### What to work on:
Please repeat all of the lines that follow, exactly as written.

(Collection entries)
====================

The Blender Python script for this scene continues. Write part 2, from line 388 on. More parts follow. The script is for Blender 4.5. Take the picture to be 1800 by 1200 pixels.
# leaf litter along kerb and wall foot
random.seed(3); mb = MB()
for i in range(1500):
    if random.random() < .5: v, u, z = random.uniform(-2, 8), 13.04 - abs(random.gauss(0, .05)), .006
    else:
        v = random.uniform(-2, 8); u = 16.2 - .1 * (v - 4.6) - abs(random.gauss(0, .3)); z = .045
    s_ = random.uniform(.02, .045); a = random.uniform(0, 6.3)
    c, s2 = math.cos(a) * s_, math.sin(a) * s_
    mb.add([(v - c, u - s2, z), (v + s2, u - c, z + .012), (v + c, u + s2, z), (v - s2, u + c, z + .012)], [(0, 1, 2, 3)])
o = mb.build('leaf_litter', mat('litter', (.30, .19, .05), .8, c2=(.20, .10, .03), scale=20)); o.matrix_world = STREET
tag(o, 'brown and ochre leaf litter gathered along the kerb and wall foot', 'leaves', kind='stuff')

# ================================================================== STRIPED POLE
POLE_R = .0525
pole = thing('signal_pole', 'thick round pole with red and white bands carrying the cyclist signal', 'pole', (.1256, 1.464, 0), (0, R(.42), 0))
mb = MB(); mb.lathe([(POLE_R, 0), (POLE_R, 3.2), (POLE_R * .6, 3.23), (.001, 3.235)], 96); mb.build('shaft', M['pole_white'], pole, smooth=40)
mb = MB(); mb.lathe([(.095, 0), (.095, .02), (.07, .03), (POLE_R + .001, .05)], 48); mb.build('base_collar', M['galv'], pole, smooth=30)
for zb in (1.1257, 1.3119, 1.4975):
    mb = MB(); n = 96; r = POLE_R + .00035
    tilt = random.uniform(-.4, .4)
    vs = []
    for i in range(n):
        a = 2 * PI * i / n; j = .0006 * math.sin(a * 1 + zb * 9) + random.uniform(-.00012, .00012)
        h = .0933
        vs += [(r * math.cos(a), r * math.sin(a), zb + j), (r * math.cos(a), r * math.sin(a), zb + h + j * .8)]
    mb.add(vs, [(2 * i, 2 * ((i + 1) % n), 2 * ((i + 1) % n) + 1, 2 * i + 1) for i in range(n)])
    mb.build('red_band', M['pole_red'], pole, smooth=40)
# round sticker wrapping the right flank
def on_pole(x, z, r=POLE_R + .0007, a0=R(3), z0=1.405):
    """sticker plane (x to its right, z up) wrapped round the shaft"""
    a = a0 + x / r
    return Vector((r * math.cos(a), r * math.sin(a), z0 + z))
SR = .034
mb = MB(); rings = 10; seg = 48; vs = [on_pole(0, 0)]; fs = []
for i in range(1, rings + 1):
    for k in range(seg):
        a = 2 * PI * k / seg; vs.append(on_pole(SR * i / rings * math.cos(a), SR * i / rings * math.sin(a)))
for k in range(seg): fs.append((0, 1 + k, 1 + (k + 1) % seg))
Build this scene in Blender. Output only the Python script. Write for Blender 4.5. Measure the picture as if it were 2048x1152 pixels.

====================

### Exercise answer:
The Blender Python script for this scene continues. Write part 2, from line 388 on. More parts follow. The script is for Blender 4.5. Take the picture to be 1800 by 1200 pixels.
# leaf litter along kerb and wall foot
random.seed(3); mb = MB()
for i in range(1500):
    if random.random() < .5: v, u, z = random.uniform(-2, 8), 13.04 - abs(random.gauss(0, .05)), .006
    else:
        v = random.uniform(-2, 8); u = 16.2 - .1 * (v - 4.6) - abs(random.gauss(0, .3)); z = .045
    s_ = random.uniform(.02, .045); a = random.uniform(0, 6.3)
    c, s2 = math.cos(a) * s_, math.sin(a) * s_
    mb.add([(v - c, u - s2, z), (v + s2, u - c, z + .012), (v + c, u + s2, z), (v - s2, u + c, z + .012)], [(0, 1, 2, 3)])
o = mb.build('leaf_litter', mat('litter', (.30, .19, .05), .8, c2=(.20, .10, .03), scale=20)); o.matrix_world = STREET
tag(o, 'brown and ochre leaf litter gathered along the kerb and wall foot', 'leaves', kind='stuff')

# ================================================================== STRIPED POLE
POLE_R = .0525
pole = thing('signal_pole', 'thick round pole with red and white bands carrying the cyclist signal', 'pole', (.1256, 1.464, 0), (0, R(.42), 0))
mb = MB(); mb.lathe([(POLE_R, 0), (POLE_R, 3.2), (POLE_R * .6, 3.23), (.001, 3.235)], 96); mb.build('shaft', M['pole_white'], pole, smooth=40)
mb = MB(); mb.lathe([(.095, 0), (.095, .02), (.07, .03), (POLE_R + .001, .05)], 48); mb.build('base_collar', M['galv'], pole, smooth=30)
for zb in (1.1257, 1.3119, 1.4975):
    mb = MB(); n = 96; r = POLE_R + .00035
    tilt = random.uniform(-.4, .4)
    vs = []
    for i in range(n):
        a = 2 * PI * i / n; j = .0006 * math.sin(a * 1 + zb * 9) + random.uniform(-.00012, .00012)
        h = .0933
        vs += [(r * math.cos(a), r * math.sin(a), zb + j), (r * math.cos(a), r * math.sin(a), zb + h + j * .8)]
    mb.add(vs, [(2 * i, 2 * ((i + 1) % n), 2 * ((i + 1) % n) + 1, 2 * i + 1) for i in range(n)])
    mb.build('red_band', M['pole_red'], pole, smooth=40)
# round sticker wrapping the right flank
def on_pole(x, z, r=POLE_R + .0007, a0=R(3), z0=1.405):
    """sticker plane (x to its right, z up) wrapped round the shaft"""
    a = a0 + x / r
    return Vector((r * math.cos(a), r * math.sin(a), z0 + z))
SR = .034
mb = MB(); rings = 10; seg = 48; vs = [on_pole(0, 0)]; fs = []
for i in range(1, rings + 1):
    for k in range(seg):
        a = 2 * PI * k / seg; vs.append(on_pole(SR * i / rings * math.cos(a), SR * i / rings * math.sin(a)))
for k in range(seg): fs.append((0, 1 + k, 1 + (k + 1) % seg))
Build this scene in Blender. Output only the Python script. Write for Blender 4.5. Measure the picture as if it were 2048x1152 pixels.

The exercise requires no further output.